The City Hall of San Fernando, Pampanga, commonly referred to as Municipio de San Fernando, is a heritage building of the City of San Fernando, Pampanga province, Philippines. The first casa municipal was built in the present site in 1755 out of stone and thatch. It was burned by the Philippine Revolutionary Army on orders of Gen. Antonio Luna, on May 4, 1899. The building was again reconstructed in 1917 during the term of municipal president Antonio Abad Santos (under the supervision of district engineer EJ Halsema, replacing the 1874 building burned by Luna).[1] Again burned during the Japanese invasion of the town, the municipal government was temporarily transferred to the residence of Vivencio Cuyugan in Barrio Del Pilar. After the war, the present City Hall of San Fernando was reconstructed using the original adobe stonework.

The pre-war history of San Fernando can be retraced starting from the Spanish era and short-lived revolutionary government period to the American government period. On July 17, 1754, Don Josef Bersosa, on behalf of the Augustinian cura parrocos of Bacolor and Mexico, presented a petition to Governor-General Pedro Manuel de Arandia for the creation of a new pueblo from the aid towns. In his petition, Bersosa said that the towns had grown so much in size that the former had 1,300 taxpayers while the latter had 1,600 taxpayers. As a result of this, the said priests could barely attend to the spiritual needs of such a great number of parishioners. This was also due to the great distance between the churches of Bacolor and Mexico which was three leagues away from each other through a street lined by a continuous row of houses leading from one church to the other.

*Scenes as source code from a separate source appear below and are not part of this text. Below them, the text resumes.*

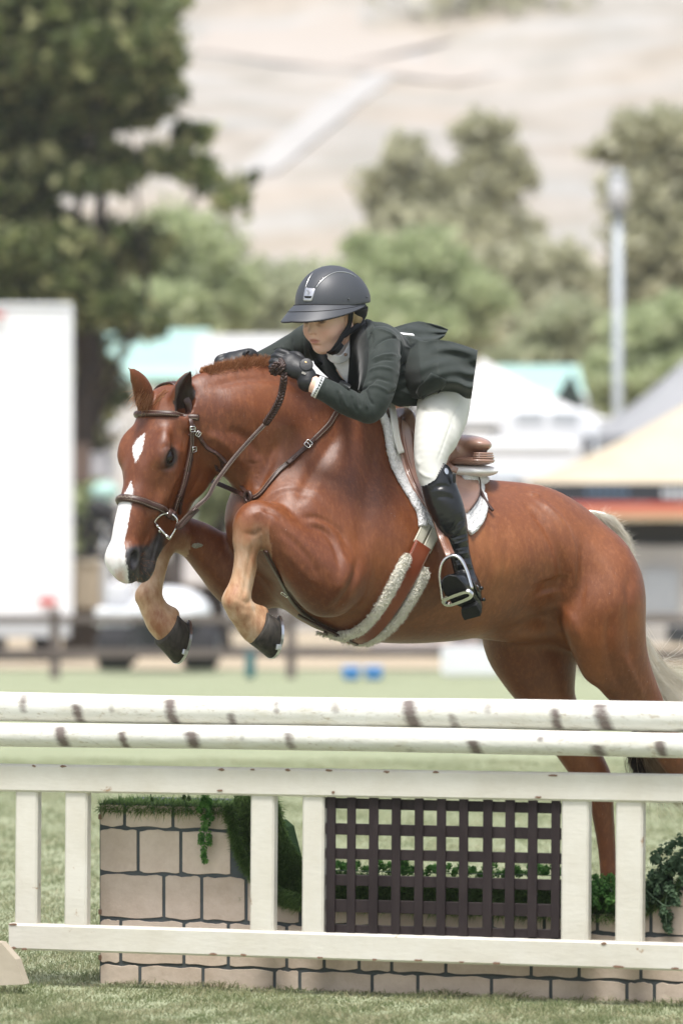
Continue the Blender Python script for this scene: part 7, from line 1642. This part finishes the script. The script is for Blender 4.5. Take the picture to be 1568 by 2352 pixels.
vine('row of small green leaf cones along the low wall top, seen through the lattice', [[(760, 2000, -.16), (1000, 2006, -.16), (1290, 2012, -.16)]], [(x, y, g.uniform(-.22, -.15), g.uniform(.8, 1.1)) for x, y in hp], L_vine, 55, r=.011)
# turf heap behind the lattice and low wall is part of the turf above; a tan foot of the jump stand at the left edge
M_foot = mat('tan_stand_paint', (.40, .345, .27), .8, .2, noise=(8, .6, (.47, .41, .33)), bump=(40, .4, .003))
ft = empty('jump_stand_foot', FPt(0, 2260, .25)); tag(ft, 'tan wooden foot of the jump stand at the lower left edge', 'jump stand')
P = [FPt(-260, 2160, .28), FPt(-40, 2160, .28), FPt(2, 2166, .28), FPt(36, 2205, .28), FPt(56, 2262, .28), FPt(-260, 2275, .28)]
V = P+[p-FN*.04 for p in P]; n = 6; fixp0(mesh_obj('board', V, [tuple(range(n)), tuple(range(n, 2*n))[::-1]]+[(i, n+i, n+(i+1) % n, (i+1) % n) for i in range(n)], M_foot, ft, False), ft)
for sx in (-120, 1900):
    pass
# side standards that carry the poles, just out of the picture
for px, lb in ((-230, 'left'), (1800, 'right')):
    s_ = FS(px, 1900)[0]; e = empty('jump_standard', FG(s_, 0, 0)); tag(e, f'white wing stand holding the {lb} ends of the jump poles, beyond the picture edge', 'jump stand')
    for o_ in (.09, -.09): fixp0(MB().box(FG(s_, .75, o_), (.09, .05, 1.5), FM).build('post', M_gate, e, bev=.004), e)
    fixp0(MB().box(FG(s_, .05, 0), (.10, .9, .10), FM).build('base', M_gate, e, bev=.004), e); 
    for z in (.86, .76, .66): fixp0(MB().box(FG(s_, z-.055 if z > .7 else z-.03, 0), (.12, .15, .02), FM).build('cup', M_steel, e, bev=.002), e)
# ---- turf blades of the field round the jump
def patchy(m, sc, lo, hi):
    t = m.node_tree; src = [n for n in t.nodes if n.type == 'VALTORGB'][0].outputs[0]; n = t.nodes.new('ShaderNodeTexNoise'); n.inputs['Scale'].default_value = sc; n.inputs['Detail'].default_value = 4
    tc = t.nodes['Texture Coordinate'].outputs['Object']; t.links.new(tc, n.inputs['Vector']); r = t.nodes.new('ShaderNodeValToRGB'); r.color_ramp.elements[0].position = .38; r.color_ramp.elements[1].position = .62
    r.color_ramp.elements[0].color = (*lo, 1); r.color_ramp.elements[1].color = (*hi, 1); t.links.new(n.outputs['Fac'], r.inputs[0]); x = t.nodes.new('ShaderNodeMix'); x.data_type = 'RGBA'; x.blend_type = 'MULTIPLY'; x.inputs[0].default_value = 1
    t.links.new(src, x.inputs[6]); t.links.new(r.outputs[0], x.inputs[7])
    for l in list(t.links):
        if l.from_socket == src and l.to_node != x: to = l.to_socket; t.links.new(x.outputs[2], to)
L_gr = leaf_mat('grass_blade', (.17, .20, .105), (.27, .30, .17), (.42, .41, .28))
patchy(L_gr, 6, (.72, .80, .66), (1.22, 1.12, 1.15))
g = np.random.default_rng(71); n = 260000; y = 15.0+17*g.random(n)**1.9; x = (g.random(n)-.5)*2*(y*.0665+.12); 
cl = np.sin(x*9+y*4)+np.sin(x*23-y*13+1)+np.sin(y*31+x*5)*.7+g.normal(0, .5, n); keep = cl > -2.2; x, y, cl = x[keep], y[keep], cl[keep]; n = len(x)
inw = np.zeros(n, bool); rel_ = np.stack([x, y, np.zeros(n)], 1)-FO; so_ = rel_@FA_; oo = rel_@FN; inw = (so_ > S0) & (oo < WOFF) & (oo > WOFF-WD); x, y, cl = x[~inw], y[~inw], cl[~inw]; n = len(x)
P = np.stack([x, y, ground(y)-.002], 1); D = g.normal(0, .42, (n, 3)); D[:, 2] = 1; D /= np.linalg.norm(D, axis=1)[:, None]
hgt = (.019+.014*np.clip(cl, -1, 2.4)/2)*g.uniform(.6, 1.5, n); bend = g.normal(0, .55, (n, 3)); bend[:, 2] = -.15
o = blades_obj('grass', P, D, hgt, .0016, bend, g, L_gr); tag(o, 'short pale green turf blades on the ground around the jump', 'grass')
# ============================================================ MANE, FORELOCK AND TAIL
def hair_obj(name, roots, dirs, lens, m, parent, g, r0=.0006, curl=.15, grav=.3, seg=5, spread=.15):
    n = len(roots); P = np.asarray(roots, float); D = np.asarray(dirs, float)/np.linalg.norm(dirs, axis=1)[:, None]; D = D+g.normal(0, spread, (n, 3)); D /= np.linalg.norm(D, axis=1)[:, None]
    pts = [P]; step = (np.asarray(lens)/seg)[:, None]
    for k in range(seg): D = D+g.normal(0, curl, (n, 3)); D[:, 2] -= grav/seg; D /= np.linalg.norm(D, axis=1)[:, None]; pts.append(pts[-1]+D*step)
    V = []; sd = np.cross(D, g.normal(0, 1, (n, 3))); sd /= np.linalg.norm(sd, axis=1)[:, None]; sd2 = np.cross(sd, D)
    for k, p in enumerate(pts):
        r = r0*(1-.8*k/seg); V += [p+sd*r, p-sd*r*.5+sd2*r*.86, p-sd*r*.5-sd2*r*.86]
    V = np.stack(V, 1); m3 = V.shape[1]; base = (np.arange(n)*m3)[:, None, None]; f = []
    for k in range(seg):
        for j in range(3): f.append((3*k+j, 3*k+(j+1) % 3, 3*k+3+(j+1) % 3, 3*k+3+j))
    F = (base+np.array(f)[None]).reshape(-1, 4); o = mesh_obj(name, V.reshape(-1, 3), F, m, parent); o['kind'] = 'stuff'; return o
def hairm(name, a, b2, c):
    m = leaf_mat(name, a, b2, c); return m
M_mane = hairm('mane_hair', (.26, .10, .04), (.46, .22, .10), (.68, .42, .24)); M_tail = hairm('tail_hair', (.78, .73, .62), (.86, .83, .75), (.92, .90, .85))
g = np.random.default_rng(81)
crest = [(470, 868), (500, 853), (540, 845), (580, 840), (620, 838), (648, 842)]
cp_ = spline([(x, y, 0) for x, y in crest], None, 8)[:, :2]; roots = []; dirs = []
CM = []
for x, y in cp_:
    c = C(x, y+26); h = HB.ray_cast(Vector(c+np.array([0, 0, .35])), Vector((0, 0, -1)))
    if h[0] is not None: CM.append(np.array(h[0]))
CM = np.array(CM); tt = g.random(5200)*(len(CM)-1.001); i = tt.astype(int); fr = (tt-i)[:, None]; base = CM[i]*(1-fr)+CM[i+1]*fr
lat = g.normal(0, .010, len(base)); roots = base+lat[:, None]*NEAR; roots[:, 2] -= np.abs(lat)*.5+.002
dirs = np.tile(np.array([.25, 0, 1.]), (len(base), 1))+lat[:, None]*NEAR*45
hair_obj('mane_fuzz', roots, dirs, g.uniform(.014, .036, len(base))*np.interp(tt/len(CM), [0, .3, .7, 1], [.8, 1, 1.2, .9]), M_mane, horse, g, .0007, .12, .2, 4, .3)
# row of small tight plaits on the far side of the crest, and behind the ears
for k, t in enumerate(np.linspace(.02, .62, 14)):
    j = int(t*(len(CM)-1)); p = CM[j]-NEAR*.012+np.array([0, 0, .004]); f_ = SDF(p-.03, p+.03, .0025)
    for q in range(4): a = q*1.9+k; f_.ell(p+np.array([.006*math.cos(a), .004*math.sin(a), .005*math.sin(a*1.3)+.003]), np.diag([1/.0075, 1/.008, 1/.0065]), .002)
    v, f = f_.mesh(0); mesh_obj('plait', v, f, M_mane, horse)
pk = [(392, 884), (405, 882), (418, 880), (432, 878), (446, 872), (457, 866)]
for k, (x, y) in enumerate(pk):
    c = C(x, y+22, 0); h = HB.find_nearest(Vector(W(x, y+4, 17.95)))
    p = np.array(h[0])+np.array([0, 0, .006]); f_ = SDF(p-.035, p+.035, .0028)
    for q in range(5): a = q*2.1+k; f_.ell(p+np.array([.009*math.cos(a), .005*math.sin(a*2), .006*math.sin(a)+.002]), np.diag([1/.0085, 1/.008, 1/.007]), .002)
    v, f = f_.mesh(0); mesh_obj('plait', v, f, M_mane, horse)
    n = 60; hair_obj('loose_hairs', np.tile(p, (n, 1))+g.normal(0, .006, (n, 3)), np.tile(np.array([-.3, -.2, .9]), (n, 1)), g.uniform(.012, .03, n), M_mane, horse, g, .0005, .3, .3, 4, .6)
# forelock: a short plaited wisp lying down the forehead
n = 700; s0 = g.uniform(.02, .06, n); w0 = g.normal(0, .012, n); rt = []
for a, b in zip(s0, w0):
    c = H(a, -.05, b); h = HB.ray_cast(Vector(c+E2*.12), Vector(-E2)); rt.append(np.array(h[0])+E2*.001 if h[0] is not None else c)
rt = np.array(rt); hair_obj('forelock', rt, np.tile(E1*1.0+E2*.18, (n, 1))-np.outer(w0, E3)*18, g.uniform(.03, .085, n), M_mane, horse, g, .0008, .10, -.02, 5, .10)
# tail: clamped dock covered in pale hair, then streaming behind the hocks
dock = spline([C(1352, 1176, 0), C(1385, 1190, 0), C(1412, 1216, 0), C(1432, 1250, 0), C(1446, 1300, 0)], None, 8)
T = np.gradient(dock, axis=0); n = 5200; tt = g.random(n)*(len(dock)-1.01); i = tt.astype(int); fr = (tt-i)[:, None]; base = dock[i]*(1-fr)+dock[i+1]*fr; tg = T[i]/np.linalg.norm(T[i], axis=1)[:, None]
an = g.uniform(0, 2*math.pi, n); out = np.outer(np.cos(an), NEAR)+np.outer(np.sin(an), -FWD*.8+UPV*.5); rad = np.interp(tt/len(dock), [0, .25, 1], [.010, .020, .011])[:, None]
mb = MB(); mb.tube(dock-UPV*.004, np.interp(np.linspace(0, 1, len(dock)), [0, .25, 1], [.012, .022, .012]), 14); mb.build('dock', mat('dock_pale', (.82, .78, .69), .8, noise=(60, .8, (.88, .85, .78)), bump=(120, .8, .004), stretch=(1, 1, 4)), horse, True)
hair_obj('dock_hair', base+out*rad*1.15, tg*.9-out*.0+UPV*-.25+out*.25, g.uniform(.02, .045, n), M_tail, horse, g, .0007, .06, .25, 4, .14)
n = 260; k = g.integers(4, len(dock)-2, n); hair_obj('dock_flyaways', dock[k], np.tile(-FWD*.8+UPV*.5, (n, 1)), g.uniform(.03, .06, n), M_tail, horse, g, .0004, .15, .5, 5, .5)
n = 5200; a = g.random(n)
root = C(1468, 1360, 0); base = np.tile(root, (n, 1))+g.normal(0, .012, (n, 3))
# streaming lock: follow a path behind the thigh out to the right and down
path = spline([C(1440, 1400, -.02), C(1470, 1480, -.03), C(1503, 1545, -.03), C(1548, 1592, -.02), C(1600, 1660, 0), C(1640, 1760, .02)], None, 8)
def lock(name, path, n, r0, r1, m, g, rad=.0008, seg=14, fly=.0):
    L = np.linspace(0, 1, len(path)); V = []; F = []; f = lambda t: np.stack([np.interp(t, L, path[:, k]) for k in range(3)], -1)
    off = g.normal(0, 1, (n, 3)); st = g.uniform(0, .25, n); en = g.uniform(.7, 1, n); wob = g.normal(0, 1, (n, 3)); fl = (g.random(n) < .12)*fly; Vs = []
    for k in range(seg+1):
        t = st+(en-st)*k/seg; p = f(t)+off*(r0+(r1-r0)*(k/seg))[..., None]*1.0 if False else f(t)+off*(r0+(r1-r0)*(k/seg))+wob*(k/seg)*.004*math.sin(k*1.3)+(off*fl[:, None])*(k/seg)**2
        sd = np.array([1, 0, 0.]); r = rad*(1-.7*k/seg)
        Vs += [p+np.array([r, 0, 0]), p+np.array([-r*.5, r*.8, 0]), p+np.array([-r*.5, 0, r*.8])]
    V = np.stack(Vs, 1); m3 = V.shape[1]; base = (np.arange(n)*m3)[:, None, None]; fa = [(3*k+j, 3*k+(j+1) % 3, 3*k+3+(j+1) % 3, 3*k+3+j) for k in range(seg) for j in range(3)]
    o = mesh_obj(name, V.reshape(-1, 3), (base+np.array(fa)[None]).reshape(-1, 4), m, horse); o['kind'] = 'stuff'; return o
lock('tail_hair', path, 1500, .010, .030, M_tail, g, .0008, 14, .05)
lock('tail_hair', spline([C(1470, 1460, -.03), C(1510, 1535, -.03), C(1560, 1562, -.03), C(1620, 1600, -.02)], None, 8), 700, .006, .022, M_tail, g, .0006, 12, .06)
# darker and golden ends low down beside the hock
M_t2 = hairm('tail_dark_end', (.018, .014, .012), (.05, .035, .028), (.16, .11, .08)); M_t3 = hairm('tail_gold_end', (.22, .14, .09), (.42, .30, .20), (.62, .50, .36))
lock('tail_ends', spline([C(1500, 1600, -.05), C(1470, 1690, -.06), C(1462, 1745, -.06), C(1490, 1800, -.06), C(1530, 1840, -.06)], None, 8), 900, .010, .014, M_t2, g, .0008, 12, .03)
lock('tail_ends', spline([C(1520, 1600, -.03), C(1492, 1680, -.02), C(1500, 1740, -.02), C(1545, 1800, -.02), C(1575, 1850, 0)], None, 8), 1100, .010, .018, M_t3, g, .0008, 12, .05)
# short feathery fuzz at the back of the fetlocks and whiskers
n = 150; c = H(.62, -.12, 0); a = g.uniform(0, 6.28, n); rt = []
for k in range(n):
    p = H(g.uniform(.54, .63), g.uniform(-.17, -.08), g.uniform(-.03, .04)); h = HB.find_nearest(Vector(p)); rt.append(np.array(h[0]))
rt = np.array(rt); hair_obj('whiskers', rt, (rt-H(.58, -.11, 0))+E1*.01, g.uniform(.006, .02, n), M_mane, horse, g, .0003, .1, .1, 4, .2)

# the horny chestnut on the inside of the far forearm
q, n_ = on(453, 1253, .0015)
if q is not None:
    u1 = _n(np.array([1, 0, 0])-n_*n_[0]); v1 = np.cross(n_, u1); gg = np.random.default_rng(5); a = np.linspace(0, 2*math.pi, 18, endpoint=False)
    V = [q+u1*.0185*math.cos(x)*gg.uniform(.85, 1.1)+v1*.0085*math.sin(x)*gg.uniform(.8, 1.15) for x in a]+[q+n_*.004]; mesh_obj('leg_chestnut', V, [(i, (i+1) % 18, 18) for i in range(18)]+[((i+1) % 18, i, 18) for i in range(0)], mat('grey_horn', (.16, .15, .11), .8, noise=(150, .9, (.34, .32, .26))), horse)
# ============================================================ thin haze volume, added to pale the distance
hz = MB().box((0, 265, 52), (980, 680, 160)).build('haze'); hz['kind'] = 'stuff'
mh = bpy.data.materials.new('haze_air'); mh.use_nodes = True; t = mh.node_tree; t.nodes.remove(t.nodes['Principled BSDF'])
pv = t.nodes.new('ShaderNodeVolumePrincipled'); pv.inputs['Density'].default_value = .00045; pv.inputs['Color'].default_value = (.93, .93, .92, 1); pv.inputs['Anisotropy'].default_value = .2
t.links.new(pv.outputs[0], t.nodes['Material Output'].inputs['Volume']); hz.data.materials.append(mh)
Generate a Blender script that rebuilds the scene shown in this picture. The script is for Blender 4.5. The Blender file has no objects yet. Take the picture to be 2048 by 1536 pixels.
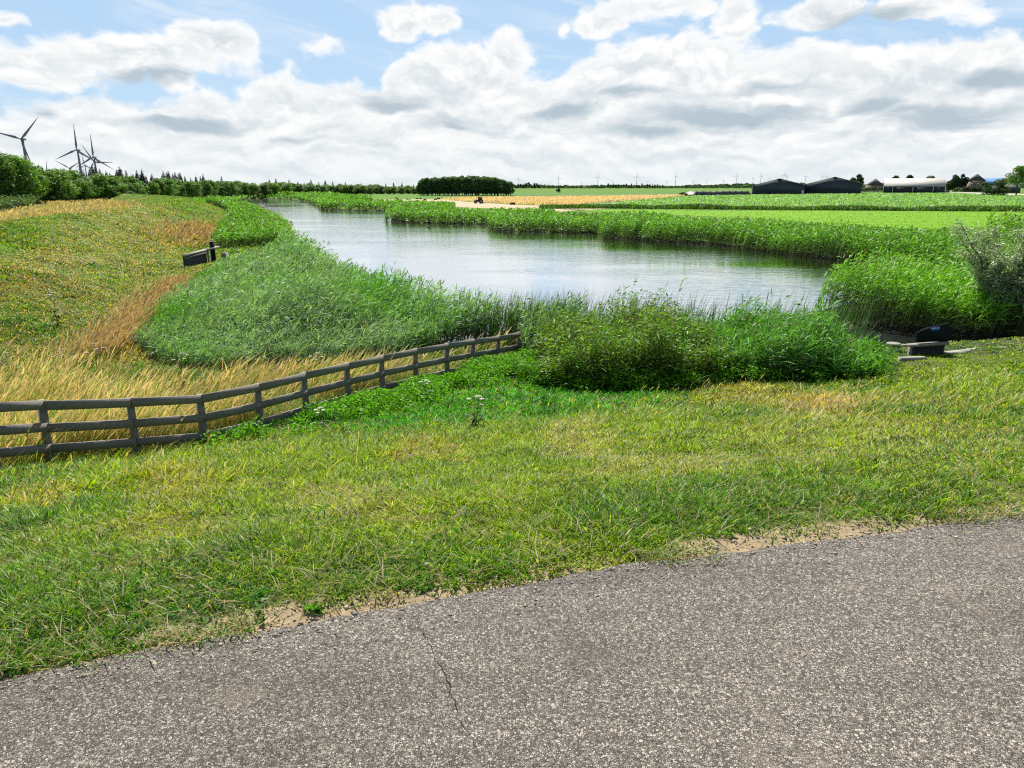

The Capsule-marker was laid on January 3, 2000 at the entrance of the Municipio. San Fernando became the 99th City of the Republic of the Philippines on February 4, 2001 by virtue of Republic Act 8990. The City of San Fernando prides itself as the home of numerous personages in Philippine history, among whom include socialist leader and assemblyman Pedro Abad Santos, war hero and former chief justice Jose Abad Santos, revolutionary heroine Nicolasa P. Dayrit, poet and legislator Zoilo S. Hilario, senator and father of the concrete pavement Sotero J. Baluyut, revolutionary governor Tiburcio T. Hilario, and celebrated prewar journalist Amando G. Dayrit.

The Municipio was restored in 2003 by Mayor Rey B. Aquino.[2]